L’unico modo per aumentare la produzione di auto nel nostro Paese, che per fortuna può vantare una rete di aziende dell’indotto di primissimo livello, è agire sulle infrastrutture, sul costo del lavoro e sulla fiscalità. Come fanno gli altri Paesi europei. Altrimenti bisogna essere disposti ad aprire il portafoglio come hanno fatto la Germania per sostenere Opel, gli Usa per Gm e Chrysler, e la Francia che oltre ai finanziamenti pubblici alle aziende del settore ha ancora il 15% delle azioni di Renault nelle mani dello Stato.
In Italia non si è parlato di finanziamenti diretti né lo scorso anno, né nel 2004, quando Fiat ha rischiato seriamente il default e la chiusura. L’azienda, da allora, è stata gestita dal nuovo management che in meno di cinque anni l’ha portata dall’orlo del fallimento alla ribalta mondiale, con il controllo di Chrysler e gli elogi del presidente americano Barack Obama. Un’operazione del genere non può essere fatta senza cambiamenti radicali, che forse sono solo all’inizio.

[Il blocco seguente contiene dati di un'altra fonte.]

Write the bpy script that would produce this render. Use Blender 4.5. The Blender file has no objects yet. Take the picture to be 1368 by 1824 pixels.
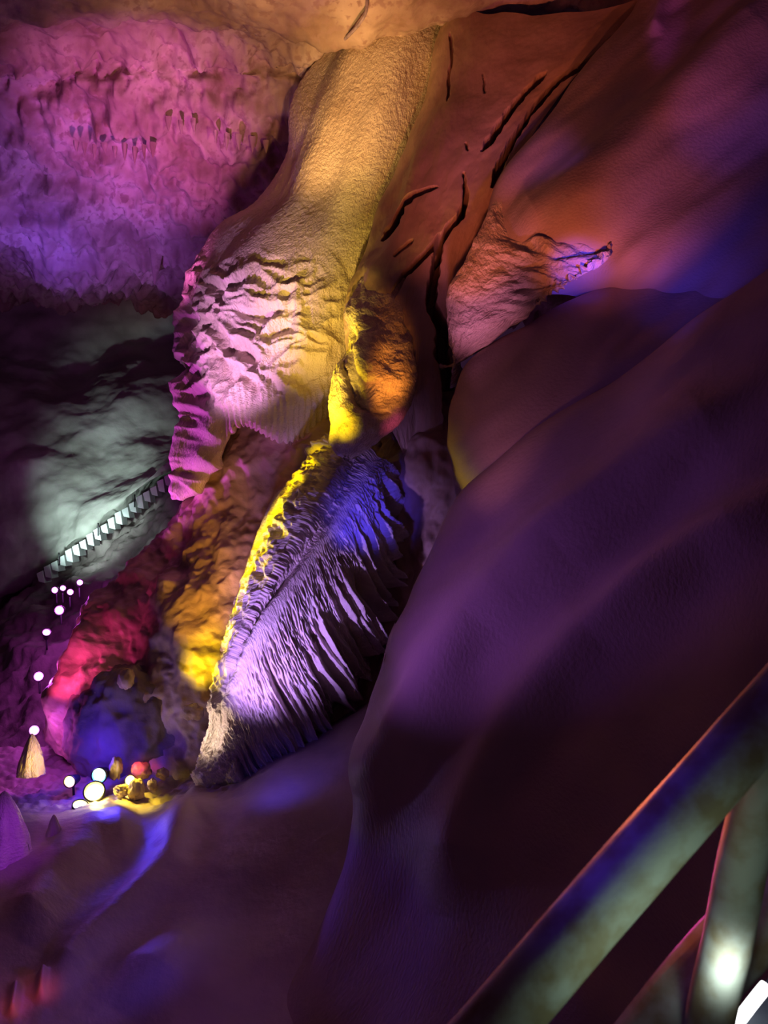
import bpy, math, random
import numpy as np
random.seed(7)
SC = bpy.context.scene
COL = SC.collection
F = 1431.0            # focal length in pixels of the 1368x1824 frame
EYE = 1.6             # eye height above the visitor path

def P(px, py, D):
    """world point seen at (px,py) at distance D in front of the lens (camera looks along +Y, level)"""
    return np.array([(px - 684.0) / F * D, D, EYE - (py - 912.0) / F * D])

# ------------------------------------------------------------------ noise
_rng = np.random.RandomState(11)
_perm = _rng.permutation(512)
_perm = np.concatenate([_perm, _perm, _perm])
_g = _rng.normal(size=(512, 3)); _g /= np.linalg.norm(_g, axis=1)[:, None]

def pn(x, y, z=0.0):
    x, y, z = np.broadcast_arrays(np.asarray(x, float), np.asarray(y, float), np.asarray(z, float))
    xi = np.floor(x).astype(int); yi = np.floor(y).astype(int); zi = np.floor(z).astype(int)
    xf, yf, zf = x - xi, y - yi, z - zi
    fade = lambda t: t * t * t * (t * (t * 6 - 15) + 10)
    u, v, w = fade(xf), fade(yf), fade(zf)
    def gr(dx, dy, dz):
        h = _perm[(_perm[(_perm[(xi + dx) & 511] + yi + dy) & 511] + zi + dz) & 511]
        g = _g[h]
        return g[..., 0] * (xf - dx) + g[..., 1] * (yf - dy) + g[..., 2] * (zf - dz)
    l = lambda a, b, t: a + (b - a) * t
    return l(l(l(gr(0,0,0), gr(1,0,0), u), l(gr(0,1,0), gr(1,1,0), u), v),
             l(l(gr(0,0,1), gr(1,0,1), u), l(gr(0,1,1), gr(1,1,1), u), v), w) * 1.5

def fbm(x, y, z=0.0, o=4, g=0.5):
    s = 0.0; a = 1.0; f = 1.0
    for i in range(o):
        s = s + a * pn(x * f + 13.7 * i, y * f + 7.1 * i, z * f + 3.3 * i); a *= g; f *= 2.03
    return s

def ridged(x, y, z=0.0, o=3):
    s = 0.0; a = 1.0; f = 1.0
    for i in range(o):
        s = s + a * (1 - 2 * np.abs(pn(x * f + 5.7 * i, y * f + 9.1 * i, z * f))); a *= 0.5; f *= 2.03
    return s

def sstep(a, b, x):
    t = np.clip((x - a) / (b - a), 0, 1); return t * t * (3 - 2 * t)

# ------------------------------------------------------------------ splines, lofts
def spline(pts, n, by_index=False):
    """Catmull-Rom through rows of points (k, ..., 3) sampled at n places"""
    pts = np.asarray(pts, float); k = len(pts)
    if by_index:
        t = np.linspace(0, 1, k)
    else:
        d = np.linalg.norm(np.diff(pts, axis=0), axis=-1)
        while d.ndim > 1: d = d.mean(axis=-1)
        t = np.concatenate([[0], np.cumsum(np.maximum(d, 1e-5))]); t /= t[-1]
    m = np.zeros_like(pts)
    for i in range(k):
        a, b = max(i - 1, 0), min(i + 1, k - 1)
        m[i] = (pts[b] - pts[a]) / max(t[b] - t[a], 1e-6)
    s = np.linspace(0, 1, n); idx = np.clip(np.searchsorted(t, s, side='right') - 1, 0, k - 2)
    h = (t[idx + 1] - t[idx]); q = (s - t[idx]) / h
    sh = (n,) + (1,) * (pts.ndim - 1); q = q.reshape(sh); h = h.reshape(sh)
    return ((2*q**3 - 3*q**2 + 1) * pts[idx] + (q**3 - 2*q**2 + q) * h * m[idx]
            + (-2*q**3 + 3*q**2) * pts[idx + 1] + (q**3 - q**2) * h * m[idx + 1])

def seg_dist(px, py, poly):
    """distance in pixels to a polyline, and the position 0..1 along it"""
    best = np.full(px.shape, 1e9); par = np.zeros(px.shape); n = len(poly) - 1
    for i in range(n):
        ax, ay = poly[i][:2]; bx, by = poly[i + 1][:2]
        dx, dy = bx - ax, by - ay
        t = np.clip(((px - ax) * dx + (py - ay) * dy) / (dx * dx + dy * dy), 0, 1)
        d = np.hypot(px - ax - t * dx, py - ay - t * dy)
        w = d < best; best = np.where(w, d, best); par = np.where(w, (i + t) / n, par)
    return best, par

def link(name, me, mat=None, parent=None):
    o = bpy.data.objects.new(name, me); COL.objects.link(o)
    if mat: me.materials.append(mat)
    if parent: o.parent = parent
    return o

def grid_mesh(name, G, UV):
    nu, nv = G.shape[:2]
    me = bpy.data.meshes.new(name)
    i = np.arange(nu - 1)[:, None] * nv + np.arange(nv - 1)[None, :]
    f = np.stack([i, i + 1, i + nv + 1, i + nv], -1).reshape(-1, 4)
    me.vertices.add(nu * nv); me.vertices.foreach_set('co', G.reshape(-1).astype(np.float32))
    me.loops.add(f.size); me.loops.foreach_set('vertex_index', f.reshape(-1).astype(np.int32))
    me.polygons.add(len(f))
    me.polygons.foreach_set('loop_start', (np.arange(len(f)) * 4).astype(np.int32))
    me.polygons.foreach_set('use_smooth', np.ones(len(f), bool))
    me.update(calc_edges=True)
    uv = me.uv_layers.new(name='flow')
    uv.data.foreach_set('uv', UV.reshape(-1, 2)[f.reshape(-1)].reshape(-1).astype(np.float32))
    me.validate(); me.update()
    return me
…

In ballo adesso c’è persino il futuro di Alfa Romeo, l’unico dei marchi del Lingotto che ancora non riesce a trovare la sua dimensione. Dopo aver cambiato tre amministratori delegati, Marchionne a Detroit ha lanciato un messaggio: «Alfa non è in vendita, ma dobbiamo ridimensionarne le aspettative» ha detto «e farla ripartire da una base solida».
Parole che attestano come la superiorità nel segmento dei marchi tedeschi non sia in discussione e la necessità di trovare uno spazio di mercato nuovo per il Biscione. Andando oltre il suo passato, se necessario. «Tutti» ha affermato l’ad di Fiat Group «ci siamo innamorati di una certa storia dell’Alfa, ma…». Gli investimenti devono rendere, aggiungiamo noi. Quasi una novità per Fiat.